Dia menekankan dengan ditempatkan di bank umum, dana tersebut dapat dimanfaatkan secara lebih fleksibel untuk mendukung aktivitas ekonomi.
"Kami mendukung keputusan Menkeu untuk menarik uang pemerintah yang selama ini hanya disimpan di BI," ujar Bertu Merlas dalam keterangannya, Senin (15/9/2025).
4. Purbaya minta Didik Rachbini belajar lagi

Purbaya menanggapi kritik dari Didik Rachbini terkait pemindahan dana pemerintah sebesar Rp200 triliun ke perbankan. Dia menyatakan kritik tersebut didasarkan pada pemahaman hukum yang keliru.
"Pak Didik salah undang-undangnya. Saya tadi ditelepon Pak Lambok, ahli undang-undang kan. Dia bilang sama saya 'Pak Didik salah'," katanya kepada jurnalis di Kompleks Istana Kepresidenan, Jakarta, Selasa (16/9/2025).
Purbaya menegaskan kebijakan pemindahan dana telah dikonsultasikan dengan ahli hukum dan dinyatakan sah secara hukum, serta menekankan langkah serupa pernah dilakukan pada 2008 dan 2021 tanpa menimbulkan masalah hukum.
"Dulu pernah dijalankan 2008, bulan September, 2021 bulan Mei. Nggak ada masalah. Jadi Pak Didik harus belajar lagi kelihatannya," sebutnya.
Kebijakan itu bukan peminjaman maupun penggunaan untuk proyek tertentu, melainkan sekadar pemindahan rekening agar dana dapat beredar dan diakses dalam perekonomian.
Perbedaan karakteristik antara bank sentral dan bank umum menjadi dasar langkah tersebut. Sebab, dana yang berada di bank sentral tidak dapat langsung digunakan untuk kegiatan ekonomi, sedangkan di bank umum dana dapat memicu kredit dan memberikan stimulus bagi sektor riil.
5. Pakar UGM soroti risiko likuiditas dan dampaknya

Ekonom UGM Denni Puspa Purbasari menilai kebijakan tersebut berfokus pada peningkatan likuiditas untuk mencapai keseimbangan internal, namun berpotensi menimbulkan konsekuensi pada stabilitas eksternal.
Dia mengingatkan penurunan suku bunga dan tambahan likuiditas dapat membuat investor menilai Indonesia kurang menarik, sehingga modal bisa mengalir ke luar negeri dan menyebabkan depresiasi rupiah.
"Akibatnya, dana mereka berpotensi dialihkan ke luar negeri. Apabila kondisi ini terjadi, kurs rupiah akan terdepresiasi, yakni melemah terhadap mata uang asing," kata Denni, Kamis (11/9/2025) dilansir laman resmi UGM.

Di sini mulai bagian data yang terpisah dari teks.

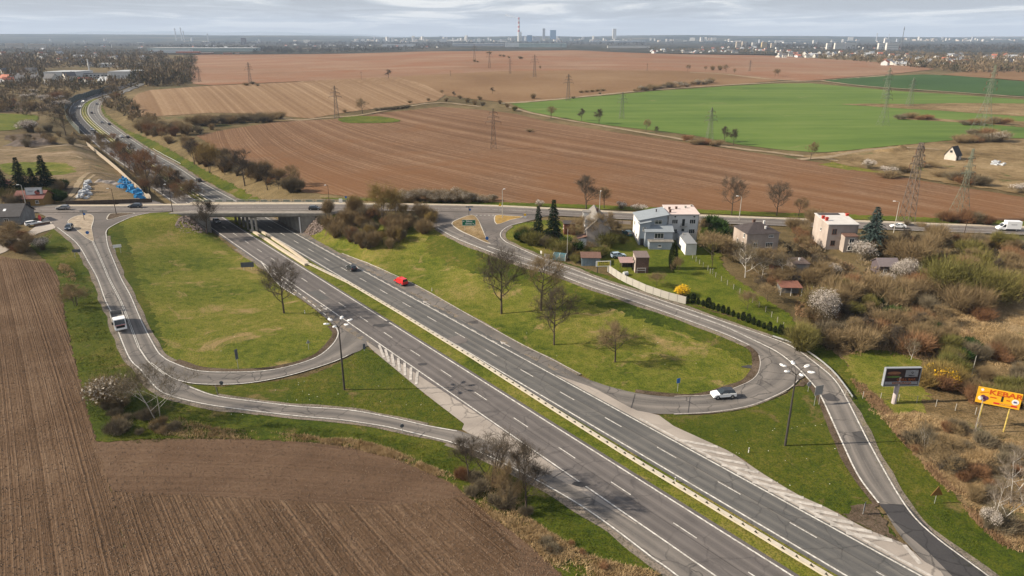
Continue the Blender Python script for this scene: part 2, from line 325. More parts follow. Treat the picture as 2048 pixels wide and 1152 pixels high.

Berdasarkan data Neraca Pembayaran BI, pada semester I-2025 Indonesia mencatat defisit transaksi berjalan sebesar 3,2 miliar dolar AS dan defisit finansial 5,6 miliar dolar, berbeda dengan kondisi 2024 yang masih mencatat surplus finansial tipis.
Denni menekankan pentingnya menyeimbangkan stabilitas ekonomi domestik dan aliran modal internasional. Ia juga menyoroti investasi portofolio yang dipengaruhi sentimen investor, dengan arus keluar mencapai 8 miliar dolar, sementara masuknya FDI hanya 5 miliar dolar.
Selain itu, sepanjang 2025, Rupiah melemah 1,44 persen terhadap dolar AS, lebih tajam terhadap beberapa mata uang asing lainnya. Menurutnya, langkah pemerintah terkait likuiditas tetap harus selaras dengan mandat Bank Indonesia untuk menjaga stabilitas nilai tukar dan inflasi.
"Investasi portofolio sangat dipengaruhi oleh sentimen investor," ujar Denni.